Start of Data extract
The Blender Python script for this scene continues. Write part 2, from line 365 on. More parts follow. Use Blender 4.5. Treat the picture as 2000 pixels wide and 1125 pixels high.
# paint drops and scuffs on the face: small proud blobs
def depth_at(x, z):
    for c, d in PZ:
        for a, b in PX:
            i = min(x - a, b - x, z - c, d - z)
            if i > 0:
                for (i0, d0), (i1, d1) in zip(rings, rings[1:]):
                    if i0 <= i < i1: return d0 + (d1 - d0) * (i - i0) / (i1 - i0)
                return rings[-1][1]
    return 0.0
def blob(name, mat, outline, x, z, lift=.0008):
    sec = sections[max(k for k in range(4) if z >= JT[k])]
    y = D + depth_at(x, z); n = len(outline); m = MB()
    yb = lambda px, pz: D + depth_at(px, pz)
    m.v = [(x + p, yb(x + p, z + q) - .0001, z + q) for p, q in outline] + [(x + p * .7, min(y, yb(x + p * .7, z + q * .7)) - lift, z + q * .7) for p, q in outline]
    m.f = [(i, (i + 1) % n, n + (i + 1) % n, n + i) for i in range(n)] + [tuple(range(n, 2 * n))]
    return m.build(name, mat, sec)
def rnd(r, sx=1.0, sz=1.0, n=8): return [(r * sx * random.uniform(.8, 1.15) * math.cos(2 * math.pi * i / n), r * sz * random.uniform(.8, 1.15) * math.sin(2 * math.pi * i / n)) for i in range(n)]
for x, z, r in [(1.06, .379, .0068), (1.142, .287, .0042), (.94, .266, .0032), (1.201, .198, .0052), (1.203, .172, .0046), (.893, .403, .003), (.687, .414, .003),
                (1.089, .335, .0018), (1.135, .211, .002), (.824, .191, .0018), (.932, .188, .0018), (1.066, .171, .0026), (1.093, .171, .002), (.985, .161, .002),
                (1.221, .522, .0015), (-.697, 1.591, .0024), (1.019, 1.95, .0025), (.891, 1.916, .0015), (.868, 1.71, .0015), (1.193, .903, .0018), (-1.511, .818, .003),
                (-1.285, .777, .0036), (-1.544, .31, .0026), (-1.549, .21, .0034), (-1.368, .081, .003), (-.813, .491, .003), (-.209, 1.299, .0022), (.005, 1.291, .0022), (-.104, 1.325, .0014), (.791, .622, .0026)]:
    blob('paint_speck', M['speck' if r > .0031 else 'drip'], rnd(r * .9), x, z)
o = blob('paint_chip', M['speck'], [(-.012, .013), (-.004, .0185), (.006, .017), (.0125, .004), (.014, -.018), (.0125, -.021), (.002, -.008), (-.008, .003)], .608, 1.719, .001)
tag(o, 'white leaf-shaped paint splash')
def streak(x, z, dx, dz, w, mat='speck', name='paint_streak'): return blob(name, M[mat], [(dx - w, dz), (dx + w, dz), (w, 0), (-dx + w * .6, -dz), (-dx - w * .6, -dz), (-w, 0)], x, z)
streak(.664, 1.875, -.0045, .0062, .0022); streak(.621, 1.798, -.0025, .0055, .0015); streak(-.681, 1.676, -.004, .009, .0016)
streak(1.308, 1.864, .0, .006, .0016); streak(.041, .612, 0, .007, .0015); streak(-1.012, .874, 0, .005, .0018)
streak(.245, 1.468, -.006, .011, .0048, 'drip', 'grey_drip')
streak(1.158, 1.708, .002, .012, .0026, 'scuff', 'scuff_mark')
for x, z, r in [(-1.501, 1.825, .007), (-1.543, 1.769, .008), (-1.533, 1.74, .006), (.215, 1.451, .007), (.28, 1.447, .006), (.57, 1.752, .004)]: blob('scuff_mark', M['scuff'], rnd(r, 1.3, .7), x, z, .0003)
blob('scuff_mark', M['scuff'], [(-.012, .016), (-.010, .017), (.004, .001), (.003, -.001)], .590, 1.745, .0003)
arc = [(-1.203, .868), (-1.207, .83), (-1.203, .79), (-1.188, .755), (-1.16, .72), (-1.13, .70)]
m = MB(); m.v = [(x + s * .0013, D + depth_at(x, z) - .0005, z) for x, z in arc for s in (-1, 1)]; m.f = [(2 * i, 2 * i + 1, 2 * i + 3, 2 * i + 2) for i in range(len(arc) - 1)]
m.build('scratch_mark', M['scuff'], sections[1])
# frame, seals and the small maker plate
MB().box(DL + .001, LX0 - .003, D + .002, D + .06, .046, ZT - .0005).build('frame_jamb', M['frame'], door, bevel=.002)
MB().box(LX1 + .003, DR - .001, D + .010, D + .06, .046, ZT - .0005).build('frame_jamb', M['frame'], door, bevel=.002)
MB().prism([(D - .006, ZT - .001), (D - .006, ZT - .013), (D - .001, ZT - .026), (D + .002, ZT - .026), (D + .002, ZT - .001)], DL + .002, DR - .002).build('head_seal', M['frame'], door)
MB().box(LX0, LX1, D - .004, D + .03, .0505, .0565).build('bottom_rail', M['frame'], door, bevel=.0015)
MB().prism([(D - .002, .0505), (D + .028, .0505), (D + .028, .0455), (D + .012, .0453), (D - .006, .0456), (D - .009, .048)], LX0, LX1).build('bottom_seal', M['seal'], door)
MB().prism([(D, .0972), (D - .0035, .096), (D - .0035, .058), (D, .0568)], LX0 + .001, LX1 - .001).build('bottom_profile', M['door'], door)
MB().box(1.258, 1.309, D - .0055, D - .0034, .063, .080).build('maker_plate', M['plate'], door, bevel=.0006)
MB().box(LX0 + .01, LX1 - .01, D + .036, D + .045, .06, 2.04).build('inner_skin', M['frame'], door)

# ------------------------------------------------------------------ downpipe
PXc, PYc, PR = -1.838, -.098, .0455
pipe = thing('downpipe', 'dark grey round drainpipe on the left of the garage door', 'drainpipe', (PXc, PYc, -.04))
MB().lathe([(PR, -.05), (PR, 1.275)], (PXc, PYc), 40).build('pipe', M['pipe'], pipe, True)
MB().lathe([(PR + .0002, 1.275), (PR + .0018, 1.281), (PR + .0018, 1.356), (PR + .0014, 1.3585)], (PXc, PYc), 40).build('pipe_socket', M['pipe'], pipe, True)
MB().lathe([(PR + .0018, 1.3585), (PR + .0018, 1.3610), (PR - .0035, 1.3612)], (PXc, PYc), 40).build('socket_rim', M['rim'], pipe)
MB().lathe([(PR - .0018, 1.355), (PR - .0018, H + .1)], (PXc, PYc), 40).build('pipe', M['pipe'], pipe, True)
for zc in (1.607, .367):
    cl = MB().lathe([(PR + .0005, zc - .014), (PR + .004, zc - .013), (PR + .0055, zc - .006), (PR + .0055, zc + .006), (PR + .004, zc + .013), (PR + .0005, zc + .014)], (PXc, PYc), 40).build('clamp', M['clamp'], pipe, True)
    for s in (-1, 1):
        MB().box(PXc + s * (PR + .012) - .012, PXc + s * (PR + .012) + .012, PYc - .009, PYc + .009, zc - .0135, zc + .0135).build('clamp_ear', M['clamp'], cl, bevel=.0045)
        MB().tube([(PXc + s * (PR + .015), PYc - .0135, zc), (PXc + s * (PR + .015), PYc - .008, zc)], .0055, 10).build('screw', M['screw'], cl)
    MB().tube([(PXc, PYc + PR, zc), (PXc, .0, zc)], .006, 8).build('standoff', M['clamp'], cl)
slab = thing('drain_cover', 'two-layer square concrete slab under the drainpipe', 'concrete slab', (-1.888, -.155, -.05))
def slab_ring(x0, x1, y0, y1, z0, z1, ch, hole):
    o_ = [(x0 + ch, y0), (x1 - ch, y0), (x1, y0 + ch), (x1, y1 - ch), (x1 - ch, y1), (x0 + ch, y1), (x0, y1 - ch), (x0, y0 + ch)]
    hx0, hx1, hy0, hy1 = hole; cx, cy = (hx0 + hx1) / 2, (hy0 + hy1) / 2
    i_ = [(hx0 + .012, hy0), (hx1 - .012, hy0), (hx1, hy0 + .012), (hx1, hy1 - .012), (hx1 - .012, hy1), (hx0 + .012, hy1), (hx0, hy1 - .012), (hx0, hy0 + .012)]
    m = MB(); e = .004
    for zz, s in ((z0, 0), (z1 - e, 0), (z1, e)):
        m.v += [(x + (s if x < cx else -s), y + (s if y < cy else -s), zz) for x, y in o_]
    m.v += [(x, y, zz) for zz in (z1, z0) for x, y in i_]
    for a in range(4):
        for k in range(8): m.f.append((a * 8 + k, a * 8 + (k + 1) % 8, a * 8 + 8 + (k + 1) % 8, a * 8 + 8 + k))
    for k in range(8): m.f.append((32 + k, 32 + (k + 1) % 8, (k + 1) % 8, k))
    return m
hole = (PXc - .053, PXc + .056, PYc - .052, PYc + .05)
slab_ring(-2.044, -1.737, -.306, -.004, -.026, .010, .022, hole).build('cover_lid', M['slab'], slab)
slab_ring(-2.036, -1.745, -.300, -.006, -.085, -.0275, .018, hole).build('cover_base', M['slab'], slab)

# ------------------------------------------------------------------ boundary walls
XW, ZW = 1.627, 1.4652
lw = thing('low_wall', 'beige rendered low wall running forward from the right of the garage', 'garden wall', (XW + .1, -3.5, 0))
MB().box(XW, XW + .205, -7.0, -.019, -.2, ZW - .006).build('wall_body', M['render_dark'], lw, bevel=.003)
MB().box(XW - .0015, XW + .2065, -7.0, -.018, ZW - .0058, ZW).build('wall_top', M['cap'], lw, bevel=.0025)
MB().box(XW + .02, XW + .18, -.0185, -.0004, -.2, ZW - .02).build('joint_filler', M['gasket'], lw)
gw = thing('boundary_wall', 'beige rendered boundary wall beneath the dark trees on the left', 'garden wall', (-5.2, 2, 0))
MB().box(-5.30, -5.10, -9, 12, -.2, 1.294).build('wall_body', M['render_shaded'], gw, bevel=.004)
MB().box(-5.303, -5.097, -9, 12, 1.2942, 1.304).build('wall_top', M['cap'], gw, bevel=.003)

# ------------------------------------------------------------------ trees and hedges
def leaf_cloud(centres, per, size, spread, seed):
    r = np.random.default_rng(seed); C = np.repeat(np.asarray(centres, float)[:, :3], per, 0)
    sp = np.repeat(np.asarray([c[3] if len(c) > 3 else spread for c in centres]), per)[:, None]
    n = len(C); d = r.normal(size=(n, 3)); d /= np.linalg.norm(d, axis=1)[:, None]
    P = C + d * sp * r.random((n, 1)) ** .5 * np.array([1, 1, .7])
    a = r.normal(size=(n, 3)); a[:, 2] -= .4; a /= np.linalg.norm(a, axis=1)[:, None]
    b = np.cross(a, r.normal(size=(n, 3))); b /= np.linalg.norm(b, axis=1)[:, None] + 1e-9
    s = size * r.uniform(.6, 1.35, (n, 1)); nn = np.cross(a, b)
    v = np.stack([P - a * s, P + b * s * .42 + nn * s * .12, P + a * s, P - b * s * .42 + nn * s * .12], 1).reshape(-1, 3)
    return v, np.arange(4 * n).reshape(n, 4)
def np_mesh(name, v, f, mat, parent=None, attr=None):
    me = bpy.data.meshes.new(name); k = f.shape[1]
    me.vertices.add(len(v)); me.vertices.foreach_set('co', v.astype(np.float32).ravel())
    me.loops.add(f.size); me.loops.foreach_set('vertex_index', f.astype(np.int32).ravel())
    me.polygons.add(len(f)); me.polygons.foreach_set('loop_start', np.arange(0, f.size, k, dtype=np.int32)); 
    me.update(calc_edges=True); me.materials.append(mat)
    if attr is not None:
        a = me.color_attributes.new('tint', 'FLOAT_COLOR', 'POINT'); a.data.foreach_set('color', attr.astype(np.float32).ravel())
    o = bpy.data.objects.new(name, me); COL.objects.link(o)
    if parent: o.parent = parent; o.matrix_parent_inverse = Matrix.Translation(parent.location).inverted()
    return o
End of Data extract
[Prompt]
Locate the line that contains "M['cap'], gw, bevel=.003)". Repeat it and every line after it, up to and including the final line, exactly.

[Problem solution]
MB().box(-5.303, -5.097, -9, 12, 1.2942, 1.304).build('wall_top', M['cap'], gw, bevel=.003)

# ------------------------------------------------------------------ trees and hedges
def leaf_cloud(centres, per, size, spread, seed):
    r = np.random.default_rng(seed); C = np.repeat(np.asarray(centres, float)[:, :3], per, 0)
    sp = np.repeat(np.asarray([c[3] if len(c) > 3 else spread for c in centres]), per)[:, None]
    n = len(C); d = r.normal(size=(n, 3)); d /= np.linalg.norm(d, axis=1)[:, None]
    P = C + d * sp * r.random((n, 1)) ** .5 * np.array([1, 1, .7])
    a = r.normal(size=(n, 3)); a[:, 2] -= .4; a /= np.linalg.norm(a, axis=1)[:, None]
    b = np.cross(a, r.normal(size=(n, 3))); b /= np.linalg.norm(b, axis=1)[:, None] + 1e-9
    s = size * r.uniform(.6, 1.35, (n, 1)); nn = np.cross(a, b)
    v = np.stack([P - a * s, P + b * s * .42 + nn * s * .12, P + a * s, P - b * s * .42 + nn * s * .12], 1).reshape(-1, 3)
    return v, np.arange(4 * n).reshape(n, 4)
def np_mesh(name, v, f, mat, parent=None, attr=None):
    me = bpy.data.meshes.new(name); k = f.shape[1]
    me.vertices.add(len(v)); me.vertices.foreach_set('co', v.astype(np.float32).ravel())
    me.loops.add(f.size); me.loops.foreach_set('vertex_index', f.astype(np.int32).ravel())
    me.polygons.add(len(f)); me.polygons.foreach_set('loop_start', np.arange(0, f.size, k, dtype=np.int32)); 
    me.update(calc_edges=True); me.materials.append(mat)
    if attr is not None:
        a = me.color_attributes.new('tint', 'FLOAT_COLOR', 'POINT'); a.data.foreach_set('color', attr.astype(np.float32).ravel())
    o = bpy.data.objects.new(name, me); COL.objects.link(o)
    if parent: o.parent = parent; o.matrix_parent_inverse = Matrix.Translation(parent.location).inverted()
    return o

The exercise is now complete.